TWENTY-EIGHT elite gymnasts from the National Danish Performance Team livened up Civic Square on Saturday morning with dance routines and a bit of juggling.
While choreographers Emil Smedegaard Tine Krog warmed them up, team manager Anders Laier Højer explained to members of public that the team had just arrived in Australia from performing in Malaysia, Singapore and South Korea.
He said they would spend Christmas in Australia to “inspiring people to a more active lifestyle” before heading to Mexico.
Højer said that the athletes were gathered together every two years to create a touring company that would travel the world for about six months and that with a variety of gymnastic, dance and even circus skills, they were also used to performing in non-theatre venues.
They are being hosted by the Woden Valley Gymnastics Club, working with the Danish Embassy and Canberra Theatre Centre and Naomi Nye from the Gymnastics Club said they would be joined in performing tomorrow by local gymnasts.
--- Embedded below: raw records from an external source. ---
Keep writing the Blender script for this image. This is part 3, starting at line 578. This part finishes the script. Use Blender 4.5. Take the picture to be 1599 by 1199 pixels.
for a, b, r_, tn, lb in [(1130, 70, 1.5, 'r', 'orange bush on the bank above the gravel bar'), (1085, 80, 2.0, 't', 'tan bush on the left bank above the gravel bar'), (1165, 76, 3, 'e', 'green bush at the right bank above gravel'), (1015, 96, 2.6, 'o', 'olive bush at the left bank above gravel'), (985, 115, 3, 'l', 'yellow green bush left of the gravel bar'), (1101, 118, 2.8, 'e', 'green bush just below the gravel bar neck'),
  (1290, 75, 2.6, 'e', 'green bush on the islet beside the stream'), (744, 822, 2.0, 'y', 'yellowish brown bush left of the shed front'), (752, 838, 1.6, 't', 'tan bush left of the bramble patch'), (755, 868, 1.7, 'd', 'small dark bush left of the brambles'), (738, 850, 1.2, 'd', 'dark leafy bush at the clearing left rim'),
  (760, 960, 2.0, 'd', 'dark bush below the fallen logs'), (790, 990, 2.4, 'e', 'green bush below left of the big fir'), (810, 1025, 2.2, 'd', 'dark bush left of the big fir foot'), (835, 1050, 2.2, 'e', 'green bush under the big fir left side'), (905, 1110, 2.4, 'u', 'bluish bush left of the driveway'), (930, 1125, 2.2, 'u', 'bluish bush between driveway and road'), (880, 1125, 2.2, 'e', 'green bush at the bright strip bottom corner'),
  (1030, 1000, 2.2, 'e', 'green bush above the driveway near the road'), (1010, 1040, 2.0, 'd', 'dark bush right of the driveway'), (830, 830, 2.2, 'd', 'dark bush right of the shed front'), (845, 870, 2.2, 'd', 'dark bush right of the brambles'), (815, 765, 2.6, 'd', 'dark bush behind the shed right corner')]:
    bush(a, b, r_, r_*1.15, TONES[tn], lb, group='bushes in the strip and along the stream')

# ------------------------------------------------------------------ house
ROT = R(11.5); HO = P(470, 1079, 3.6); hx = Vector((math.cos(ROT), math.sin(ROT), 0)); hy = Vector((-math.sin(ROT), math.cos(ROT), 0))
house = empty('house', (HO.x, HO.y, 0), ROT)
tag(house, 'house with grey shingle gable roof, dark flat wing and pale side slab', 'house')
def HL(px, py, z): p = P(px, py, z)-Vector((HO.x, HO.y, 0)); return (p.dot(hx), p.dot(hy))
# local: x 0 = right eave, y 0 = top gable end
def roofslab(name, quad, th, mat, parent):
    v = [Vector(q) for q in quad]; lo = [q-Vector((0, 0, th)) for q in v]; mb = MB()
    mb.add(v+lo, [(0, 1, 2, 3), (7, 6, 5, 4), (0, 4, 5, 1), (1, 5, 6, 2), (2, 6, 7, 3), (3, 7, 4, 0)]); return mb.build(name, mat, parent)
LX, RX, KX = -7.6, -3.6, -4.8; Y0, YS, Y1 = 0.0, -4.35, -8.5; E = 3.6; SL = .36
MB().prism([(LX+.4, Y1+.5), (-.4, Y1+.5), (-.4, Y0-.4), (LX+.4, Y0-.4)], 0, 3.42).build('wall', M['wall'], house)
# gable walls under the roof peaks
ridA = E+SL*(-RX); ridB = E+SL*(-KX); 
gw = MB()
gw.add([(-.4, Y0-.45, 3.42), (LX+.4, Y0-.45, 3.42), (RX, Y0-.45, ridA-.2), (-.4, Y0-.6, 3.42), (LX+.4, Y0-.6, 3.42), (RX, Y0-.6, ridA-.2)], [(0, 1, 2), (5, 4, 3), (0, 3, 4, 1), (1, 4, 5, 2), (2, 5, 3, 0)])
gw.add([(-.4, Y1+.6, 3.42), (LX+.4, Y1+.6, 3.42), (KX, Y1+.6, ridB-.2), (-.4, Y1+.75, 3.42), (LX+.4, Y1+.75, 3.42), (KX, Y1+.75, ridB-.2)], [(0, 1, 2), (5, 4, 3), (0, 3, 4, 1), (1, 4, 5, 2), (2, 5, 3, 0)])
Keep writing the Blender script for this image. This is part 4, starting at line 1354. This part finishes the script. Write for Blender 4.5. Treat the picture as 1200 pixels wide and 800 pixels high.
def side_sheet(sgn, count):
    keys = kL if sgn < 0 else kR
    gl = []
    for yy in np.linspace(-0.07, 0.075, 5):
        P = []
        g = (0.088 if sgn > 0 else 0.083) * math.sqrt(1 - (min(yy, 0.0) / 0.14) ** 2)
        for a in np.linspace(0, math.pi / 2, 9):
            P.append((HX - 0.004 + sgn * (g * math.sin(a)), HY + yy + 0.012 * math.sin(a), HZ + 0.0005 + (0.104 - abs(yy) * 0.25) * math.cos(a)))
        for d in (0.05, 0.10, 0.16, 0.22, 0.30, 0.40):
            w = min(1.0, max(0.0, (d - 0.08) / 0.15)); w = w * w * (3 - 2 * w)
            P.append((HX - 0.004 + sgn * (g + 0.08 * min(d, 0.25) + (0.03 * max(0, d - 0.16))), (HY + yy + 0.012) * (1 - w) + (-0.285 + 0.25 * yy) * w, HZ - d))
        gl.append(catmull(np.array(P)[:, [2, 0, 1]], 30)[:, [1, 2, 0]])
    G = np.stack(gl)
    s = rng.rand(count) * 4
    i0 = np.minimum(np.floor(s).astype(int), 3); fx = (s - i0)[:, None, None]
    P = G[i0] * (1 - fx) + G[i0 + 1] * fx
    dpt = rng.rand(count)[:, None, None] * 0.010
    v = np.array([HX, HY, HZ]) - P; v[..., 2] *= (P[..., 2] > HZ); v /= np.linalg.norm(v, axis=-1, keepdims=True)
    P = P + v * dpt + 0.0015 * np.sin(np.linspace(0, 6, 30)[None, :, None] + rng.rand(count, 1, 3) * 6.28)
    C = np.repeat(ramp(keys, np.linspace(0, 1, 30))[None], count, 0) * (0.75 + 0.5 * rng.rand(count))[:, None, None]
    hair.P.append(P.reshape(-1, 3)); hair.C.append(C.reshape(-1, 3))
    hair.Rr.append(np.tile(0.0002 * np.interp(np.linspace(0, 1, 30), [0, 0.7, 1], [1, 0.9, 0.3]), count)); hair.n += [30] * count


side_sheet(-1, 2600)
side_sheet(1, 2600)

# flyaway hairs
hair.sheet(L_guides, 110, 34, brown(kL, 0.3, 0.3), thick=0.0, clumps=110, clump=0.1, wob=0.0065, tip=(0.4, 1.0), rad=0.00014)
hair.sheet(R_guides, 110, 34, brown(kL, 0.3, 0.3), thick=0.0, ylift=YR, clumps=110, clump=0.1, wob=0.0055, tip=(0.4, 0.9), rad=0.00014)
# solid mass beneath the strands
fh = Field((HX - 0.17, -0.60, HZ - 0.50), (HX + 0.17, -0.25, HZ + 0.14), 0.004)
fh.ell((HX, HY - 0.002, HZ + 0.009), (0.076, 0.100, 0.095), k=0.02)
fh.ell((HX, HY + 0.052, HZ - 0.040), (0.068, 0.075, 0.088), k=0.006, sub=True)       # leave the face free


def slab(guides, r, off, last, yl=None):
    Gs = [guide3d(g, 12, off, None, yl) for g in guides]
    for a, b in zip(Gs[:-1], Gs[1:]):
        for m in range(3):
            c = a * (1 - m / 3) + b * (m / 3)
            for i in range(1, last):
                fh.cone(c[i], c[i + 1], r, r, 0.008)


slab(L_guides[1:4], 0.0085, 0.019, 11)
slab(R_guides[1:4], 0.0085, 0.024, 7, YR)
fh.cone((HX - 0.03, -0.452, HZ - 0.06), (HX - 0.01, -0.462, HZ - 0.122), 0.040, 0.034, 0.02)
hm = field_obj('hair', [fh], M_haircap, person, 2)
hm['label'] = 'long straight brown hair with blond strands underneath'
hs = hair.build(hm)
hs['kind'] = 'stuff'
Julia Pucci, project director for the Canberra Theatre Development, took the opportunity to talk up the past and present of the theatre centre, which she said had originally been built for a city of just 85,000, but was now looking ahead to a new 2000 seat lyric theatre behind The Playhouse.
The Danish connection, she explained, is that one of the three lead architects for the design is the Copenhagen firm Henning Lassen Architects.
Danish ambassador Pernille Dahler Kardel was happy to support Pucci’s proposition idea that the new theatre would create a “national landmark” likely to transform the cultural face of Canberra.
A second performance by the National Danish Performance Team will take place in the Southern Cross Stadium, Tuggeranong, Sunday December 3, 9.30-11.30am.